While grateful to be receiving this free service, the fact that I only found out that I was eligible for it during a consultation on an unrelated matter suggested all was not well with the system.
This disconnect between aspiration and practice on early intervention and prevention was highlighted in a new NAO report on cardiovascular health checks by the National Audit Office this month, which reveals only 3% of local authorities delivered a health check to all of their eligible population in 2023-24.
Even more shockingly less than half (11m) of the 23.5m to be invited for a health check in the last decade actually turned up!

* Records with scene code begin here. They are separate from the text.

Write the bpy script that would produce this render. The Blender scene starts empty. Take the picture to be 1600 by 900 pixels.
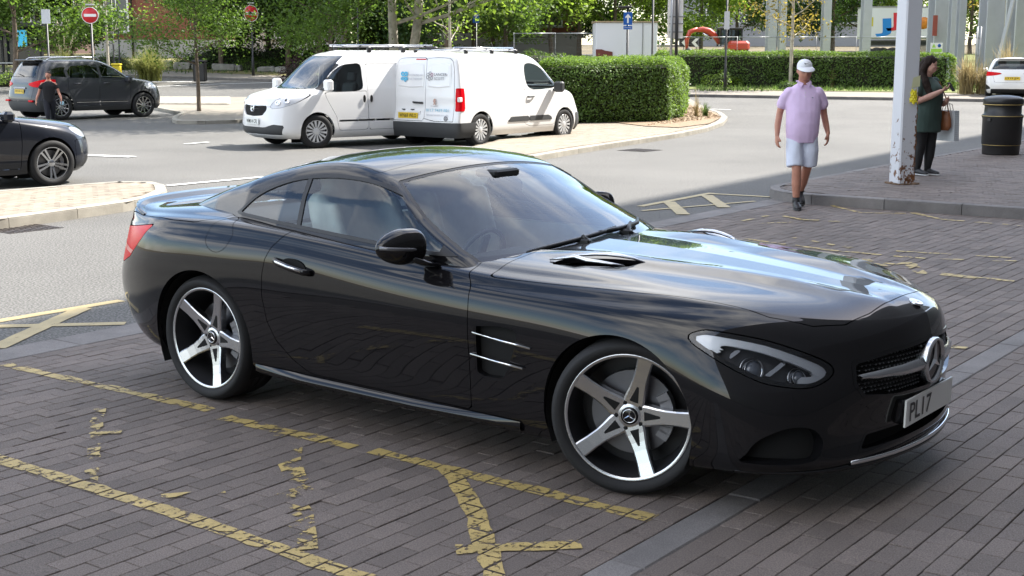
import bpy, bmesh, math, random
import numpy as np
from mathutils import Vector, Matrix
R = math.radians
random.seed(7)
SC = bpy.context.scene
COL = SC.collection

# ---------------------------------------------------------------- camera
FPX, PITCH, EYE = 2108.5, 0.172, 1.80
cam = bpy.data.cameras.new('camera')
cam.sensor_width = 36.0
cam.lens = 36.0 * FPX / 1600.0
cam.clip_start, cam.clip_end = 0.05, 2000.0
cam_ob = bpy.data.objects.new('camera', cam)
cam_ob.location = (0, 0, EYE)
cam_ob.rotation_euler = (R(90) - PITCH, 0, 0)
COL.objects.link(cam_ob)
SC.camera = cam_ob
# ---------------------------------------------------------------- light
SUN_AZ = math.atan2(0.862, 0.507)          # clockwise from +Y, towards the sun
SUN_EL = R(48)
world = bpy.data.worlds.new('World')
SC.world = world
world.use_nodes = True
nt = world.node_tree
bg = nt.nodes['Background']
sky = nt.nodes.new('ShaderNodeTexSky')
sky.sky_type = 'NISHITA'
sky.sun_disc = False
sky.sun_elevation = SUN_EL
sky.sun_rotation = SUN_AZ
sky.air_density, sky.dust_density, sky.ozone_density = 1.0, 0.8, 1.0
# thin bright cloud over most of the sky, as the car's reflections show
_tc = nt.nodes.new('ShaderNodeTexCoord'); _mp = nt.nodes.new('ShaderNodeMapping'); _mp.inputs['Scale'].default_value = (1, 1, 2.2); _mp.inputs['Location'].default_value = (3.1, 1.7, 0)
_no = nt.nodes.new('ShaderNodeTexNoise'); _no.inputs['Scale'].default_value = 2.1; _no.inputs['Detail'].default_value = 7; _no.inputs['Roughness'].default_value = .55
_rp = nt.nodes.new('ShaderNodeValToRGB'); _rp.color_ramp.elements[0].position = .43; _rp.color_ramp.elements[1].position = .69
_mx = nt.nodes.new('ShaderNodeMix'); _mx.data_type = 'RGBA'; _mx.inputs[7].default_value = (9.9, 9.6, 9.2, 1)
nt.links.new(_tc.outputs['Generated'], _mp.inputs[0]); nt.links.new(_mp.outputs[0], _no.inputs['Vector']); nt.links.new(_no.outputs[0], _rp.inputs[0])
nt.links.new(_rp.outputs[0], _mx.inputs[0]); nt.links.new(sky.outputs[0], _mx.inputs[6])
nt.links.new(_mx.outputs[2], bg.inputs[0])
bg.inputs[1].default_value = 0.15
sun = bpy.data.lights.new('sun', 'SUN')
sun.energy = 5.0
sun.angle = R(0.5)
sun.color = (1.0, 0.95, 0.87)
sun_ob = bpy.data.objects.new('sun', sun)
COL.objects.link(sun_ob)
sd = Vector((math.sin(SUN_AZ) * math.cos(SUN_EL), math.cos(SUN_AZ) * math.cos(SUN_EL), math.sin(SUN_EL)))
sun_ob.rotation_euler = (-sd).to_track_quat('-Z', 'Y').to_euler()
SC.view_settings.view_transform = 'Standard'
SC.view_settings.look = 'None'
SC.view_settings.exposure = 1.42
SC.view_settings.gamma = 1.0
SC.view_settings.use_curve_mapping = False
SC.render.engine = 'CYCLES'
SC.cycles.max_bounces = 8
SC.cycles.transparent_max_bounces = 16
SC.cycles.sample_clamp_indirect = 6.0

# ---------------------------------------------------------------- materials
MATS = {}
def M(name, col, rough=0.6, metal=0.0, var=0.0, vscale=8.0, bump=0.0, bscale=120.0, coat=0.0,
      trans=0.0, alpha=1.0, spec=0.5, emit=None, fleck=0.0, fscale=400.0, tone=0.0, toneattr=None, cr=0.03, ior=1.5):
    if name in MATS: return MATS[name]
    m = bpy.data.materials.new(name)
    m.use_nodes = True
    t = m.node_tree; N = t.nodes; L = t.links
    b = N['Principled BSDF']
    b.inputs['Base Color'].default_value = (*col, 1)
    b.inputs['Roughness'].default_value = rough
    b.inputs['Metallic'].default_value = metal
    b.inputs['IOR'].default_value = ior
    b.inputs['Specular IOR Level'].default_value = spec
    b.inputs['Coat Weight'].default_value = coat
    b.inputs['Coat Roughness'].default_value = cr
    b.inputs['Transmission Weight'].default_value = trans
    b.inputs['Alpha'].default_value = alpha
    if emit:
        b.inputs['Emission Color'].default_value = (*emit[0], 1)
        b.inputs['Emission Strength'].default_value = emit[1]
    src = None
    tc = N.new('ShaderNodeTexCoord')
    geo = N.new('ShaderNodeNewGeometry')
    def noise(scale, detail=4, r=0.6, glob=True):
        n = N.new('ShaderNodeTexNoise')
        n.inputs['Scale'].default_value = scale
        n.inputs['Detail'].default_value = detail
        n.inputs['Roughness'].default_value = r
        L.new(geo.outputs['Position'] if glob else tc.outputs['Object'], n.inputs['Vector'])
        return n
    def mul(cur, fac, lo, hi, fmin=0.3, fmax=0.7):
        mr = N.new('ShaderNodeMapRange')
        mr.inputs[1].default_value, mr.inputs[2].default_value = fmin, fmax
        mr.inputs[3].default_value, mr.inputs[4].default_value = lo, hi
        L.new(fac, mr.inputs[0])
        mx = N.new('ShaderNodeMix'); mx.data_type = 'RGBA'; mx.blend_type = 'MULTIPLY'
        mx.inputs[0].default_value = 1.0
        if cur is None: mx.inputs[6].default_value = (*col, 1)
        else: L.new(cur, mx.inputs[6])
        L.new(mr.outputs[0], mx.inputs[7])
        return mx.outputs[2]
    if var: src = mul(src, noise(vscale).outputs[0], 1 - var, 1 + var)
    if tone:
        if toneattr:
            a = N.new('ShaderNodeAttribute'); a.attribute_name = toneattr; o = a.outputs['Fac']
        else:
            a = N.new('ShaderNodeObjectInfo'); o = a.outputs['Random']
        src = mul(src, o, 1 - tone, 1 + tone, 0, 1)
    if fleck:
        src = mul(src, noise(fscale, 2).outputs[0], 1 - fleck, 1 + fleck * 1.4, 0.36, 0.68)
    if src is not None: L.new(src, b.inputs['Base Color'])
    if bump:
        bp = N.new('ShaderNodeBump')
        bp.inputs['Strength'].default_value = bump
        bp.inputs['Distance'].default_value = 0.01
        L.new(noise(bscale, 4).outputs[0], bp.inputs['Height'])
        L.new(bp.outputs[0], b.inputs['Normal'])
    MATS[name] = m
    return m

# ---------------------------------------------------------------- tools
def link(o, parent=None):
    COL.objects.link(o)
    if parent is not None: o.parent = parent
    return o
def tag(o, label=None, cat=None, group=None, kind=None):
    if label: o['label'] = label
    if cat: o['category'] = cat
    if group: o['group'] = group
    if kind: o['kind'] = kind
    return o
def empty(name, loc=(0, 0, 0), rz=0.0, label=None, cat=None, group=None):
    o = bpy.data.objects.new(name, None)
    o.empty_display_size = 0.2
    o.location = loc; o.rotation_euler = (0, 0, rz)
    link(o)
    return tag(o, label, cat, group)
def mesh_ob(name, verts, faces, mat, parent=None, smooth=False, normals=None):
    me = bpy.data.meshes.new(name)
    me.from_pydata([tuple(map(float, v)) for v in verts], [], [tuple(int(i) for i in f) for f in faces])
    if mat is not None:
        for m_ in (mat if isinstance(mat, (list, tuple)) else [mat]): me.materials.append(m_)
    if smooth: me.polygons.foreach_set('use_smooth', [True] * len(me.polygons))
    me.update()
    if normals is not None:
        me.normals_split_custom_set_from_vertices([tuple(map(float, n)) for n in normals])
    return link(bpy.data.objects.new(name, me), parent)

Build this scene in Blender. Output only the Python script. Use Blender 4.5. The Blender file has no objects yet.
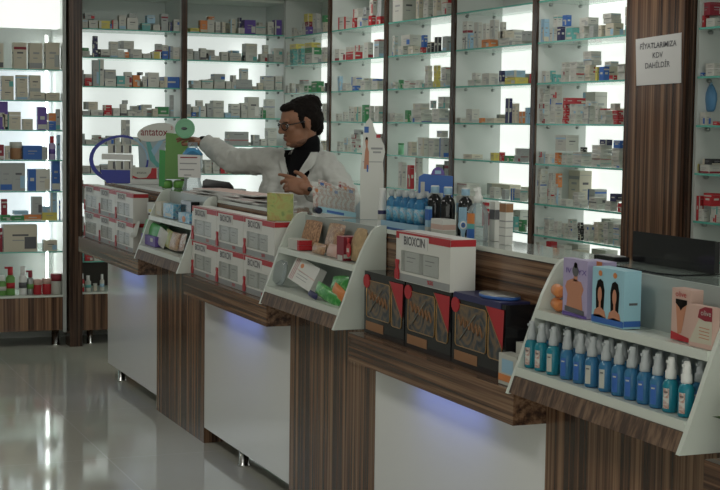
import bpy, math, random
from mathutils import Vector, Matrix
from math import sin, cos, pi, radians
random.seed(7)
SC = bpy.context.scene
COL = SC.collection
# ------------------------------------------------------------------ camera
F = 1520.0; PITCH = .0795; ROLL = -.0136; YAW = .387; H = 1.6
_cp, _sp, _cr, _sr, _c, _s = cos(PITCH), sin(PITCH), cos(ROLL), sin(ROLL), cos(YAW), sin(YAW)
_X = Vector((1, 0, 0)); _Y = Vector((0, _cp, -_sp)); _U = Vector((0, _sp, _cp))
_Xr = _cr * _X - _sr * _U; _Ur = _sr * _X + _cr * _U
_Rz = Matrix(((_c, -_s, 0), (_s, _c, 0), (0, 0, 1)))
def _w(v): return _Rz.transposed() @ v
CX, CU, CD = _w(_Xr), _w(_Ur), _w(_Y)
def ray(x, y): return CX * ((x - 360) / F) - CU * ((y - 245) / F) + CD
def at(x, y, X=None, Y=None, Z=None):
    d = ray(x, y)
    t = X / d.x if X is not None else (Y / d.y if Y is not None else (Z - H) / d.z)
    return d * t + Vector((0, 0, H))
def P(x, y, d): return ray(x, y) * d + Vector((0, 0, H))
cam = bpy.data.cameras.new('camera'); camo = bpy.data.objects.new('camera', cam); COL.objects.link(camo)
cam.sensor_width = 36; cam.lens = 36 * F / 720; cam.clip_start = .05; cam.clip_end = 60
R = Matrix((CX, CU, -CD)).transposed().to_4x4(); R.translation = Vector((0, 0, H)); camo.matrix_world = R
SC.camera = camo
SC.view_settings.view_transform = 'Standard'; SC.view_settings.look = 'None'; SC.view_settings.gamma = 1
SC.view_settings.use_curve_mapping = False; SC.view_settings.exposure = 0.0
# ------------------------------------------------------------------ materials
M = {}
def pmat(name, col, rough=.5, spec=.5, metal=0, emit=None, es=0, coat=0, noise=0, nscale=30):
    m = bpy.data.materials.new(name); m.use_nodes = True
    b = m.node_tree.nodes['Principled BSDF']
    b.inputs['Base Color'].default_value = (*col, 1); b.inputs['Roughness'].default_value = rough
    b.inputs['Specular IOR Level'].default_value = spec; b.inputs['Metallic'].default_value = metal
    b.inputs['Coat Weight'].default_value = coat; b.inputs['Coat Roughness'].default_value = .08
    if emit: b.inputs['Emission Color'].default_value = (*emit, 1); b.inputs['Emission Strength'].default_value = es
    if noise:
        nt = m.node_tree; tc = nt.nodes.new('ShaderNodeTexCoord'); n = nt.nodes.new('ShaderNodeTexNoise'); r = nt.nodes.new('ShaderNodeValToRGB')
        n.inputs['Scale'].default_value = nscale; n.inputs['Detail'].default_value = 3
        r.color_ramp.elements[0].color = (*[c * (1 - noise) for c in col], 1); r.color_ramp.elements[1].color = (*[min(1, c * (1 + noise)) for c in col], 1)
        r.color_ramp.elements[0].position = .3; r.color_ramp.elements[1].position = .7
        nt.links.new(tc.outputs['Object'], n.inputs['Vector']); nt.links.new(n.outputs['Fac'], r.inputs['Fac']); nt.links.new(r.outputs['Color'], b.inputs['Base Color'])
    M[name] = m; return m
def wood(name, sc, dark=(.042, .020, .012), mid=(.125, .063, .035), light=(.27, .155, .088), rough=.22):
    m = bpy.data.materials.new(name); m.use_nodes = True; nt = m.node_tree; b = nt.nodes['Principled BSDF']
    tc = nt.nodes.new('ShaderNodeTexCoord'); mp = nt.nodes.new('ShaderNodeMapping'); mp.inputs['Scale'].default_value = sc
    n = nt.nodes.new('ShaderNodeTexNoise'); n.inputs['Scale'].default_value = 1; n.inputs['Detail'].default_value = 4; n.inputs['Roughness'].default_value = .62
    r = nt.nodes.new('ShaderNodeValToRGB'); cr = r.color_ramp
    cr.elements[0].position = .40; cr.elements[0].color = (*dark, 1); cr.elements[1].position = .62; cr.elements[1].color = (*light, 1)
    e = cr.elements.new(.50); e.color = (*mid, 1)
    L = nt.links.new
    L(tc.outputs['Object'], mp.inputs['Vector']); L(mp.outputs['Vector'], n.inputs['Vector']); L(n.outputs['Fac'], r.inputs['Fac']); L(r.outputs['Color'], b.inputs['Base Color'])
    b.inputs['Roughness'].default_value = rough; b.inputs['Specular IOR Level'].default_value = .45
    M[name] = m
wood('wood_v', (42, 42, .45)); wood('wood_h', (42, .45, 48))
wood('wood_post', (60, 60, 1), (.022, .011, .007), (.05, .026, .016), (.12, .065, .04))
wood('wood_fascia', (30, 46, .8), (.05, .027, .017), (.10, .055, .032), (.19, .115, .07), rough=.55)
pmat('white_panel', (.80, .81, .80), .12, .5, coat=.3)
pmat('white_lam', (.64, .68, .62), .3); pmat('divider', (.56, .59, .565), .35); pmat('grey_lam', (.45, .48, .46), .4)
pmat('wall', (.6, .62, .58), .8, noise=.03, nscale=3); pmat('ceil', (.62, .62, .6), .85, noise=.03, nscale=2)
pmat('carcass', (.05, .035, .028), .5); pmat('chrome', (.6, .6, .58), .18, metal=1); pmat('steel', (.35, .37, .36), .35, metal=1)
pmat('backlight', (.8, .85, .82), .5, emit=(.97, 1.0, .96), es=.82); pmat('backdim', (.62, .66, .64), .5)
pmat('backlight_blue', (.8, .85, .9), .5, emit=(.88, .95, 1.0), es=.85)
def opal(name, col, es, tr=.8):
    m = bpy.data.materials.new(name); m.use_nodes = True; nt = m.node_tree; nt.nodes.clear(); o = nt.nodes.new('ShaderNodeOutputMaterial')
    t = nt.nodes.new('ShaderNodeBsdfTranslucent'); t.inputs[0].default_value = (tr, tr, tr, 1); d = nt.nodes.new('ShaderNodeBsdfDiffuse'); d.inputs[0].default_value = (.6, .62, .6, 1)
    x = nt.nodes.new('ShaderNodeMixShader'); x.inputs[0].default_value = .4; e = nt.nodes.new('ShaderNodeEmission'); e.inputs[0].default_value = (*col, 1); e.inputs[1].default_value = es; a = nt.nodes.new('ShaderNodeAddShader')
    L = nt.links.new; L(t.outputs[0], x.inputs[1]); L(d.outputs[0], x.inputs[2]); L(x.outputs[0], a.inputs[0]); L(e.outputs[0], a.inputs[1]); L(a.outputs[0], o.inputs[0]); M[name] = m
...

Since local government was given the statutory duty to commission NHS Health Checks in 2013, the Public Health Grant, used by councils to fund health checks and other health services, has fallen by 21% in real terms down from £4.48bn in 2015-16 to £3.53bn in 2023-24. During the same period, local authority spending on stopping smoking, obesity and physical activity, was down by 23% in real terms, from £340m to £262m (in 2023-24 prices).
The NAO report found a number of problems with the delivery of NHS Health Checks, including a lack of powers for the DHSC on assessment of local authorities (LAs) performance, LAs' inability to require GPs to deliver checks and a lack of data to monitor effective programme delivery.
Clearly there remains much work to do if the Government is to deliver on its ‘three big shifts' aspiration of moving from sickness to prevention.